Reviewed by Janice A. Rhodes
In 1994, 83 percent of all persons charged with federal offenses were
convicted. By
2004, 90 percent were convicted. (These data are found in the
"Compendium of Federal
Justice Statistics" for 1994 and 2004, compiled by the Bureau of
Justice Statistics in the
Office of Justice Programs of the U.S. Department of Justice.)
With statistics like these, criminal defense lawyers need all
the help they can get.
Defending Federal Criminal Cases: Attacking the Government's
Proof is a recent addition to the genre of criminal defense manuals.
It is edited by Diana D. Parker, a
former partner of Martha Stewart's trial lawyer. Each chapter is
credited to a different set
of criminal defense lawyers from New York City, Boston, and Washington,
D.C. firms, many
of whom are former upper echelon prosecutors.

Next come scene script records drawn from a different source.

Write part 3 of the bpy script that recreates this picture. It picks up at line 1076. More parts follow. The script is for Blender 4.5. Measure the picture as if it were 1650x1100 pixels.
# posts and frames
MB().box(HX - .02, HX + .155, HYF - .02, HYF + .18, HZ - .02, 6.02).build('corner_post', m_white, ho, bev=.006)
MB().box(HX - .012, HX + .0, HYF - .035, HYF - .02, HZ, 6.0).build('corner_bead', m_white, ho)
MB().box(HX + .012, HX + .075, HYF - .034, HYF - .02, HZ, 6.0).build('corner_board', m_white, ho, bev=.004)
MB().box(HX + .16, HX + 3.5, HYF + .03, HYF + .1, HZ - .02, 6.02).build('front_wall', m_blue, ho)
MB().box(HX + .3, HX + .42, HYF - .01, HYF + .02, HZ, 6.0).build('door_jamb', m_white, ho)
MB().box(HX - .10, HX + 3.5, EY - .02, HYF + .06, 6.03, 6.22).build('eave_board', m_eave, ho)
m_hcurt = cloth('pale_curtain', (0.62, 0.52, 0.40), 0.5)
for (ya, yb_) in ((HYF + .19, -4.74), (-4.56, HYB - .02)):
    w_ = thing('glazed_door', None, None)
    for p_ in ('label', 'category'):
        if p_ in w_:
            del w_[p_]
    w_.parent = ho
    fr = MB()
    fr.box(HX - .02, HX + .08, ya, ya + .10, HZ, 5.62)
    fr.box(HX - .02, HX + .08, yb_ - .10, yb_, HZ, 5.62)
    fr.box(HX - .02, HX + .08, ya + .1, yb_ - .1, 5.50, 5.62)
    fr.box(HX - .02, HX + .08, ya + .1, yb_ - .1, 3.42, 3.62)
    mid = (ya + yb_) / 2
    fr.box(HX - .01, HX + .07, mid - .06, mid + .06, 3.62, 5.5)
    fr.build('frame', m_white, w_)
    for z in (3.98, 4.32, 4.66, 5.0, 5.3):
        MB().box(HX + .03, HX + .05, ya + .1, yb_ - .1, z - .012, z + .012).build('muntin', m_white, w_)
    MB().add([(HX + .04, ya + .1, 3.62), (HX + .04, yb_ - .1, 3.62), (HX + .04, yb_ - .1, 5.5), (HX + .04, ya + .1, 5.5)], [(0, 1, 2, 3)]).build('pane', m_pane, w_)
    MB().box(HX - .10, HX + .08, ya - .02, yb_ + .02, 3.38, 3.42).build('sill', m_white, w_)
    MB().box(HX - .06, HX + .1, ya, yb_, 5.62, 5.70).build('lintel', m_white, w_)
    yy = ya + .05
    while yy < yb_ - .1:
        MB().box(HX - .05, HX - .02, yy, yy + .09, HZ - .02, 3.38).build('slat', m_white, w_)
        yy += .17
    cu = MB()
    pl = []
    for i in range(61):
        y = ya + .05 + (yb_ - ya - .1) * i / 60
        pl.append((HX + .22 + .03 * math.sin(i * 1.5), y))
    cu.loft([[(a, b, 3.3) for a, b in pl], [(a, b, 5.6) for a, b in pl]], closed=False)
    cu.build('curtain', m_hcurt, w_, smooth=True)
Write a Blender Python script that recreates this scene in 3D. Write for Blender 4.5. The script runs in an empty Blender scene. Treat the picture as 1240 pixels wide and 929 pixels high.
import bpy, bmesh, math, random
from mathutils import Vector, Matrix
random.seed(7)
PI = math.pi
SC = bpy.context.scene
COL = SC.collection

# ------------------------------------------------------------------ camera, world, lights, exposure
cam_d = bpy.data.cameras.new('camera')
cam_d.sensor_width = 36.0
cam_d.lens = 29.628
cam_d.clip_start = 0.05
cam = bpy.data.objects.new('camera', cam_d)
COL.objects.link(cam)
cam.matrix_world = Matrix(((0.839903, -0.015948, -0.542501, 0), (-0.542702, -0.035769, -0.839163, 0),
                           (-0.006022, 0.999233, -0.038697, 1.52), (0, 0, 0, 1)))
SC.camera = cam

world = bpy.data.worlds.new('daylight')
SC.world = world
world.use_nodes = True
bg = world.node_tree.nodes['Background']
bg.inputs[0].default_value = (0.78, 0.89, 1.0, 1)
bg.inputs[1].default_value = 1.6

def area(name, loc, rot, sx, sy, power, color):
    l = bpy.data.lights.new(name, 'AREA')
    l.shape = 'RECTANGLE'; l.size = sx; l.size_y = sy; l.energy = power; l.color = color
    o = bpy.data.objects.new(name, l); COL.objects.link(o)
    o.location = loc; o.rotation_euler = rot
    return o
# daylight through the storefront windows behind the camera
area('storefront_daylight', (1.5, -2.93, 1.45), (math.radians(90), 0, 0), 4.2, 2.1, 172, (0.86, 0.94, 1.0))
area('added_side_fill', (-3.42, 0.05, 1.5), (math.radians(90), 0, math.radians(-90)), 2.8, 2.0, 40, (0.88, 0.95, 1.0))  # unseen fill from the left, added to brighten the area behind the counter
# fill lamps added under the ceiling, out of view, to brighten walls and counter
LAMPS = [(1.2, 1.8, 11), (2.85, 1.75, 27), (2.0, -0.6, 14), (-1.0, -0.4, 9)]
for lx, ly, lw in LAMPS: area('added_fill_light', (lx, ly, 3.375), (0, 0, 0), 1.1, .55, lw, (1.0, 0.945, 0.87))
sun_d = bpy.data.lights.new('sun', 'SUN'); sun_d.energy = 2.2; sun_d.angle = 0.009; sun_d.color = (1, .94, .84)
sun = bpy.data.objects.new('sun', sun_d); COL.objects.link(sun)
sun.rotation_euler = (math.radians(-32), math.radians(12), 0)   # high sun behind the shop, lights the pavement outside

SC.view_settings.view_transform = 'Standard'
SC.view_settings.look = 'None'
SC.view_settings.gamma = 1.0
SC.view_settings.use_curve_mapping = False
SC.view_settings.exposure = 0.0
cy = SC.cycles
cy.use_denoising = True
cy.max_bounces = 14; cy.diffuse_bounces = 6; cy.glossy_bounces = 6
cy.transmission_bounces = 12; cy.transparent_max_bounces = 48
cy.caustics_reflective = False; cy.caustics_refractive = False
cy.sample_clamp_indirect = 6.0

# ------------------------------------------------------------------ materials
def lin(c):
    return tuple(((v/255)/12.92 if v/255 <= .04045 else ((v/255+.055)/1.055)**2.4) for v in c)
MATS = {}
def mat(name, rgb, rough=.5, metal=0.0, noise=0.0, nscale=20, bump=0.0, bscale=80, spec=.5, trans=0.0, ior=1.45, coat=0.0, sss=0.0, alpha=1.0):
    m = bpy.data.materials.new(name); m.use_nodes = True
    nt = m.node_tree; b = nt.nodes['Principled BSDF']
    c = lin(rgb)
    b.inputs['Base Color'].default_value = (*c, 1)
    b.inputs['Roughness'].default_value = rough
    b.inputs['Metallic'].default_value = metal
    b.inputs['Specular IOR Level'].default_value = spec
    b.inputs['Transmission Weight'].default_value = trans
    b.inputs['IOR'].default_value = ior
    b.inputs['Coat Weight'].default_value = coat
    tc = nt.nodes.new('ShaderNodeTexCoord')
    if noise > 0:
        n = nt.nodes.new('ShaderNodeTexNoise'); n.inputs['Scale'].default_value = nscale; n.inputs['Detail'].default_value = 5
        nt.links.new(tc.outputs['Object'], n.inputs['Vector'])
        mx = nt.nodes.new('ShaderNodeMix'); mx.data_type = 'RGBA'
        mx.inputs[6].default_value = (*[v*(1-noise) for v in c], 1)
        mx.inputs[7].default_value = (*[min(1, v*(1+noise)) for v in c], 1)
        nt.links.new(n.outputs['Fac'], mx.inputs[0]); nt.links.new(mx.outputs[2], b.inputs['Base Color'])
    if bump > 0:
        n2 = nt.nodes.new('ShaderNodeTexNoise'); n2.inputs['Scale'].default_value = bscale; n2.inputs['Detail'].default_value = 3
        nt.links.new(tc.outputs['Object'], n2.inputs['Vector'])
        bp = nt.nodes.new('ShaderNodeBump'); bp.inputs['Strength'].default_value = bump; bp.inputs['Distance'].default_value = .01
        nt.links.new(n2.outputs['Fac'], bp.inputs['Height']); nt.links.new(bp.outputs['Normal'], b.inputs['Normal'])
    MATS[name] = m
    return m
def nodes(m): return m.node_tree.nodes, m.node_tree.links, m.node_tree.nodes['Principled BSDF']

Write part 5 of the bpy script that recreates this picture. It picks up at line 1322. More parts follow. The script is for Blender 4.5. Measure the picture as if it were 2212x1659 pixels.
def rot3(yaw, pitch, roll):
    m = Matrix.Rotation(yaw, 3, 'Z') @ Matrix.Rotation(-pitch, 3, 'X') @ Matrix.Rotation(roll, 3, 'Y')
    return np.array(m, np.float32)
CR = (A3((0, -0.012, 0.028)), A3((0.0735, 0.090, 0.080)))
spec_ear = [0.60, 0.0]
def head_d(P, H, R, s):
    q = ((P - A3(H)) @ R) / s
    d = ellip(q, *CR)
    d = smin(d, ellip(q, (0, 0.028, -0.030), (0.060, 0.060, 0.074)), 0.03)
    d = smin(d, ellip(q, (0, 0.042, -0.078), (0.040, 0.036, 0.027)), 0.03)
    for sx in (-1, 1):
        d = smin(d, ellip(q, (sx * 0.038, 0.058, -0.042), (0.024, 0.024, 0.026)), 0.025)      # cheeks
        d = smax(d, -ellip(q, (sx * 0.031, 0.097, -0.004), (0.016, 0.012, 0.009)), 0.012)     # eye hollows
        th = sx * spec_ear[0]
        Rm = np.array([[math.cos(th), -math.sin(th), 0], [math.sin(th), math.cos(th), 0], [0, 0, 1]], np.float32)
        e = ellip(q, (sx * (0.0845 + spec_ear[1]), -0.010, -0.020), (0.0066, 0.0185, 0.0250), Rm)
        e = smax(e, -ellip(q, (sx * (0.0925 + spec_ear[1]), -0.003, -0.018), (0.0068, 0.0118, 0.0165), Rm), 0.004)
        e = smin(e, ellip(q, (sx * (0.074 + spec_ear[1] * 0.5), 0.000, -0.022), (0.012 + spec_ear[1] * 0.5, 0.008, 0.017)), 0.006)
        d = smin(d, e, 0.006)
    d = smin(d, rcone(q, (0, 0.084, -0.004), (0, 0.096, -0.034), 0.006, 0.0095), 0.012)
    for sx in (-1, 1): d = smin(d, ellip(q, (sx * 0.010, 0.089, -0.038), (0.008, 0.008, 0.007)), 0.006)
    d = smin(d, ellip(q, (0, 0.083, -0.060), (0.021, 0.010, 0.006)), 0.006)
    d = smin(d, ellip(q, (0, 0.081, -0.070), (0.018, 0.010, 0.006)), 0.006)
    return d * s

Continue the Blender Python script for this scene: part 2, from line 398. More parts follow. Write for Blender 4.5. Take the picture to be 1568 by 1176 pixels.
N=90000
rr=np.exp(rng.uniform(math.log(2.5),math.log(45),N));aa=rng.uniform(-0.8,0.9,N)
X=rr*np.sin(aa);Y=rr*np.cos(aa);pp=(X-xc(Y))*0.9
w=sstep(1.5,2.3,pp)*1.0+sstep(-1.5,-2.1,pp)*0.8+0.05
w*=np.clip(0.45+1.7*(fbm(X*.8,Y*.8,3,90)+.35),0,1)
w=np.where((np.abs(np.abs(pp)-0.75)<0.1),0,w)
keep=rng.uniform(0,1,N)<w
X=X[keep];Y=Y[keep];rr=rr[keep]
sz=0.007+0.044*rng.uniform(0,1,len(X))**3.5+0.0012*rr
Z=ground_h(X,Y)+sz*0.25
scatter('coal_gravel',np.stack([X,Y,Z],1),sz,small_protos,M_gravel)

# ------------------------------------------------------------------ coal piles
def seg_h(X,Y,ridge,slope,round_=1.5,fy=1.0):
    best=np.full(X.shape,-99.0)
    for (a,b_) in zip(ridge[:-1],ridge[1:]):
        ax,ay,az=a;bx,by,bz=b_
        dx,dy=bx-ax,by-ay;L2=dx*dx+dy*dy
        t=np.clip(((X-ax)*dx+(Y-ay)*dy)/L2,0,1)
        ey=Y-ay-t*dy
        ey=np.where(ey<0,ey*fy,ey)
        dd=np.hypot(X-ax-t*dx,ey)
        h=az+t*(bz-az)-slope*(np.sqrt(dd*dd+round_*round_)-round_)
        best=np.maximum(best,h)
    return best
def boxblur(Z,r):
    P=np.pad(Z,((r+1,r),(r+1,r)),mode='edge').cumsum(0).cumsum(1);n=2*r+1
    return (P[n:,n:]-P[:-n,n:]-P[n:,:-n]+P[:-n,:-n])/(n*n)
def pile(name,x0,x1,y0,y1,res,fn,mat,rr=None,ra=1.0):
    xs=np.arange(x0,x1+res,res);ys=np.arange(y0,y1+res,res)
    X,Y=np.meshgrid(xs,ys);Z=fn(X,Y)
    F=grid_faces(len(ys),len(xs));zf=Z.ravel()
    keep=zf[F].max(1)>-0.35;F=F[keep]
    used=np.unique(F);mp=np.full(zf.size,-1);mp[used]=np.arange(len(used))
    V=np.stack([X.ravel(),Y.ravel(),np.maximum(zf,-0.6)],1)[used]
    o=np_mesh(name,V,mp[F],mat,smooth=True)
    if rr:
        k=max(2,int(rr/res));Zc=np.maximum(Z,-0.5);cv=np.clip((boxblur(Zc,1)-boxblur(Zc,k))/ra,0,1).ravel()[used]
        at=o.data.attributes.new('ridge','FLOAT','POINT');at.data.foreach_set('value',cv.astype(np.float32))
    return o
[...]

Parker's book is not a comprehensive "how to" covering
all phases and aspects of
criminal defense representation. The selected topics center on obtaining
information
about the government's evidence and making the best of it. Remember
bills of particulars,
a procedural right all but declared dead in recent years because of
courts' reluctance
to grant them? The authors suggest revitalizing bills of particulars for
service in
today's complex cases in which defense lawyers are swamped with
discovery but clueless as to
the government's theory. The problem of false testimony from government
witnesses also
receives searching analysis.
A real world defense perspective underpins many of the topics.
It is refreshing to
see a bedeviling evidentiary issue recognized and addressed head-on: the
problem of law
enforcement agents testifying as "experts" on criminal
practices, modus operandi, and
jargon and opining that your client's conduct was consistent with their
expert
knowledge. Armed with Parker's book, the defense can prevent or rein in
such testimony with
the clear explanation of evidentiary rules and case law applied in this
context.
The final chapter compiles potential motions stemming from every
constitution-based right one can think of, with abundant citations to
decisional law. It even explains
how the ubiquitous government practice of discouraging prosecution
witnesses from talking
to the defense may violate due process. While the current state of
constitutional law
usually is depressing for criminal defense lawyers, perhaps it is well
to remember that
anything can happen following Crawford v.
Washington, 541 U.S. 36 (2004). Here, as
elsewhere in the book, the authors are careful to point out areas of law
ripe for pushing the
envelope.
Not all chapters or topics are especially helpful or
interesting. Some, such as
the discussion of suppression, are little more than micro-summaries of
topics handled
by others in greater depth. The chapter on general pretrial motions is
adequately
thorough if one needs to make a motion on improper venue or severance,
but it fails to show
how the defense can best use such motions strategically.
Experienced criminal defense lawyers will pick up new ideas from
this book and will
be reminded of what they once knew but long ago gave up on. Their less
jaded criminal
defense colleagues will learn a lot from the book, which obviously is
written with the
"big case" in mind. Civil litigators also will benefit from
the in-depth analysis of
crossover evidentiary issues.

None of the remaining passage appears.